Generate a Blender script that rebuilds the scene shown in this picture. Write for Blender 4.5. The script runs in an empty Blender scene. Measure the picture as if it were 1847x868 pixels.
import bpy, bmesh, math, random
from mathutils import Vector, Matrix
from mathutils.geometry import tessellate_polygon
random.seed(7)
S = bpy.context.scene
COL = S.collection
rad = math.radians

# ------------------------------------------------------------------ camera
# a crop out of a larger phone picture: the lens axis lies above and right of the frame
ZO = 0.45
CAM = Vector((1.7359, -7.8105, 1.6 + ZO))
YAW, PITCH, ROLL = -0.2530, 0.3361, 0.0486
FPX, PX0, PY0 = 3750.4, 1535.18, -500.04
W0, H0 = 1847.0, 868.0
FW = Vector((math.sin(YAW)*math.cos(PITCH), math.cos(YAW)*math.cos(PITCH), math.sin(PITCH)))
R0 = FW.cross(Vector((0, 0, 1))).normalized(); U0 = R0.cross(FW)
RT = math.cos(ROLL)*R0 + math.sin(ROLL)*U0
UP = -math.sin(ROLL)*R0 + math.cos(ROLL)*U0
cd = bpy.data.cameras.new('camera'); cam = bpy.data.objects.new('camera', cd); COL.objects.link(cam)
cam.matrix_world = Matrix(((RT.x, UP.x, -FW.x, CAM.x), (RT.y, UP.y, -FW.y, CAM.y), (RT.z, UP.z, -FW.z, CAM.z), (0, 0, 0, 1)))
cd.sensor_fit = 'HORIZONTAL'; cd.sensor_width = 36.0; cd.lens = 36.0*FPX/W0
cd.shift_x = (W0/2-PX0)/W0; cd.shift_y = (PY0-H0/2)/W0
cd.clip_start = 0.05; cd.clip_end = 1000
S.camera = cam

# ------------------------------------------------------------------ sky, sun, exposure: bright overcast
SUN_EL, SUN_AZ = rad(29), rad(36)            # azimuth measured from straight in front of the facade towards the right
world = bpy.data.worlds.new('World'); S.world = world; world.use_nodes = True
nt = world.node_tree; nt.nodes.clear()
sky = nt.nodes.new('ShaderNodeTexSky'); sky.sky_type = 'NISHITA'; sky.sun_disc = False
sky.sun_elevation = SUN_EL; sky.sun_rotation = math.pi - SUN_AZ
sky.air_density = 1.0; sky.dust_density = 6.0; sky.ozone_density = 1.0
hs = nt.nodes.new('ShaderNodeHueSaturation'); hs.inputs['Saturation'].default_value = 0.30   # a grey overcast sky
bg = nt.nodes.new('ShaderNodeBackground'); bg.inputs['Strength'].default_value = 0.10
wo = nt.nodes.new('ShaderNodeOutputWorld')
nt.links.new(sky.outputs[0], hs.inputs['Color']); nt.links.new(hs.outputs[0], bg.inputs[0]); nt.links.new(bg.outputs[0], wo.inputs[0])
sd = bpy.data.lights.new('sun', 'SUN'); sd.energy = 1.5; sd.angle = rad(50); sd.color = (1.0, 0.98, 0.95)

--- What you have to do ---
Reproduce the complete data exactly as presented above.

--- Output for this task ---
Generate a Blender script that rebuilds the scene shown in this picture. Write for Blender 4.5. The script runs in an empty Blender scene. Measure the picture as if it were 1847x868 pixels.
import bpy, bmesh, math, random
from mathutils import Vector, Matrix
from mathutils.geometry import tessellate_polygon
random.seed(7)
S = bpy.context.scene
COL = S.collection
rad = math.radians

# ------------------------------------------------------------------ camera
# a crop out of a larger phone picture: the lens axis lies above and right of the frame
ZO = 0.45
CAM = Vector((1.7359, -7.8105, 1.6 + ZO))
YAW, PITCH, ROLL = -0.2530, 0.3361, 0.0486
FPX, PX0, PY0 = 3750.4, 1535.18, -500.04
W0, H0 = 1847.0, 868.0
FW = Vector((math.sin(YAW)*math.cos(PITCH), math.cos(YAW)*math.cos(PITCH), math.sin(PITCH)))
R0 = FW.cross(Vector((0, 0, 1))).normalized(); U0 = R0.cross(FW)
RT = math.cos(ROLL)*R0 + math.sin(ROLL)*U0
UP = -math.sin(ROLL)*R0 + math.cos(ROLL)*U0
cd = bpy.data.cameras.new('camera'); cam = bpy.data.objects.new('camera', cd); COL.objects.link(cam)
cam.matrix_world = Matrix(((RT.x, UP.x, -FW.x, CAM.x), (RT.y, UP.y, -FW.y, CAM.y), (RT.z, UP.z, -FW.z, CAM.z), (0, 0, 0, 1)))
cd.sensor_fit = 'HORIZONTAL'; cd.sensor_width = 36.0; cd.lens = 36.0*FPX/W0
cd.shift_x = (W0/2-PX0)/W0; cd.shift_y = (PY0-H0/2)/W0
cd.clip_start = 0.05; cd.clip_end = 1000
S.camera = cam

# ------------------------------------------------------------------ sky, sun, exposure: bright overcast
SUN_EL, SUN_AZ = rad(29), rad(36)            # azimuth measured from straight in front of the facade towards the right
world = bpy.data.worlds.new('World'); S.world = world; world.use_nodes = True
nt = world.node_tree; nt.nodes.clear()
sky = nt.nodes.new('ShaderNodeTexSky'); sky.sky_type = 'NISHITA'; sky.sun_disc = False
sky.sun_elevation = SUN_EL; sky.sun_rotation = math.pi - SUN_AZ
sky.air_density = 1.0; sky.dust_density = 6.0; sky.ozone_density = 1.0
hs = nt.nodes.new('ShaderNodeHueSaturation'); hs.inputs['Saturation'].default_value = 0.30   # a grey overcast sky
bg = nt.nodes.new('ShaderNodeBackground'); bg.inputs['Strength'].default_value = 0.10
wo = nt.nodes.new('ShaderNodeOutputWorld')
nt.links.new(sky.outputs[0], hs.inputs['Color']); nt.links.new(hs.outputs[0], bg.inputs[0]); nt.links.new(bg.outputs[0], wo.inputs[0])
sd = bpy.data.lights.new('sun', 'SUN'); sd.energy = 1.5; sd.angle = rad(50); sd.color = (1.0, 0.98, 0.95)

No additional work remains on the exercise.